At the default zoom setting, notice how London is totally absent from the map of the UK. The nearest dot on the map represents the thriving metropolis of Barnet. Similarly, Edinburgh is omitted while relatively unimportant towns such as Hartlepool and Basildon are shown.
Over in Holland there’s no sign of Amsterdam, yet Zaanstad (pop 147,000) is there for all to see.
What is the significance of these places that they should take precedence over national capitals? Interestingly, if you zoom in, many of them disappear. In fact you have to zoom in another three levels before Barnet reappears!
It’s because, contrary to what many people believe, Google programmers are not perfect. They make mistakes.
I say that because I work in the digital mapping field and from time to time I’ve had to fix precisely this kind of bug.
I would go further: As an expert in this field, I have found many bugs in Google Maps over the years, some minor, some major; some fixed quickly, some not. They are good, but my no means perfect.
I’ve just noticed that if you go to maps.google.com (rather than maps.google.co.uk) and then scroll across to the UK, you do see London - but on closer investigation that’s because the default zoom level for the US version is one step further out than for the UK version. (America being bigger, and all.)
I remember odd cities showing up in the default zoom of the US at maps.google.com in the past, but it’s pretty clean nowadays. Maybe not enough people have bugged them about the default zoom levels in other countries?
I don’t know, there are some odd choices at higher zoom levels. At 200-mile zoom, there’s York, Pennsylvania, just to pick one example, which is apparently more significant than nearby Philadelphia or Baltimore. The latter doesn’t show up until you get down to 50-mile zoom.
More precisely, I wouldn’t say it is the labeling which is at fault, but rather in its choice of which cities to show at all. In the OP’s case, I can’t imagine what rules the algorithm has, which led it to ignore London.

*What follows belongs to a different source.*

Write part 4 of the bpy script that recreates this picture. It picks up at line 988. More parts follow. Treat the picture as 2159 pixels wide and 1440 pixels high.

Other examples are easier to understand. I’m currently looking at the northeast USA, at a zoom level where the bottom left corner shows “200 mi / 200 km”. Not a single city is shown for all of Vermont, NH, CT, Mass., or RI. And that’s easy to understand, because after the state is labeled, there’s simply no room to show any cities. Similarly, Wilmington DE is shown while Philadelphia is omitted, but again, that’s because the name of NJ got in the way of showing Philly. NJ’s name could have been moved lower, but that’s exactly the sort of compromise that these algorithms have trouble with. It seems that the algorithm has a strong preference to keep the state name in the center of the state.
At the next level (100 mi / 200 km), Philadelphia is visible because NJ’s name is indeed moved down. I’m very curious how that algorithm works, because the name could easily have been kept in the center by hiding Edison. Now, if the algorithm moved “New Jersey” out of the way so that it could show Edison, why didn’t it move “Maryland” out of the way, so that it could show Baltimore?
Speaking as a former programmer, I want to stress that these are not complaints. I fully appreciate how difficult it is for a machine to make these artistic choices. My comments are merely points of curiosity, wondering how the algorithm works. Again, the OP’s London question is much more extreme than any of the points I raised, and I would use it as a debugging example.
I think you’re on to something with the idea of state names taking preference over city names. A good example is Indianapolis - right in the middle of the state, so the word “Indiana” obliterates it all the way down to 20-mile zoom, the level at which state names are no longer shown. There are still some puzzling omissions, though - at 200-mile zoom, St. Louis is absent but it doesn’t seem to be interfering with any state names.
The basic problem you’re trying to solve with labeling algorithms is that you want to label as many items as possible, especially the important items, but you don’t want your labels to “collide”. That is, you don’t want them to land on top of each other.
So typically each item that needs a label is given an importance and a set of possible positions for that label, and the algorithm is also given a set of rules for what constitutes a collision between labels.
After that, every algorithm is different. The simplest ones put the labels down strictly in order of importance, and once a label is placed they don’t move. So for example London would be placed first, and then everything after has to take into account wherever the London label is.
The advantage if this is that it almost guarantees that all the important cities will be labeled. The disadvantage is that in many cases the early cities are labeled in places that block many medium-imporant cities from being labeled, when they could have been labeled if the label for London, say, had been moved just a little bit.
So more modern labeling algorithms try to create a balance between the total number of cities labeled and the importance of the cities labeled. I think that’s what Google did here, but they tweaked it just a bit too much against importance.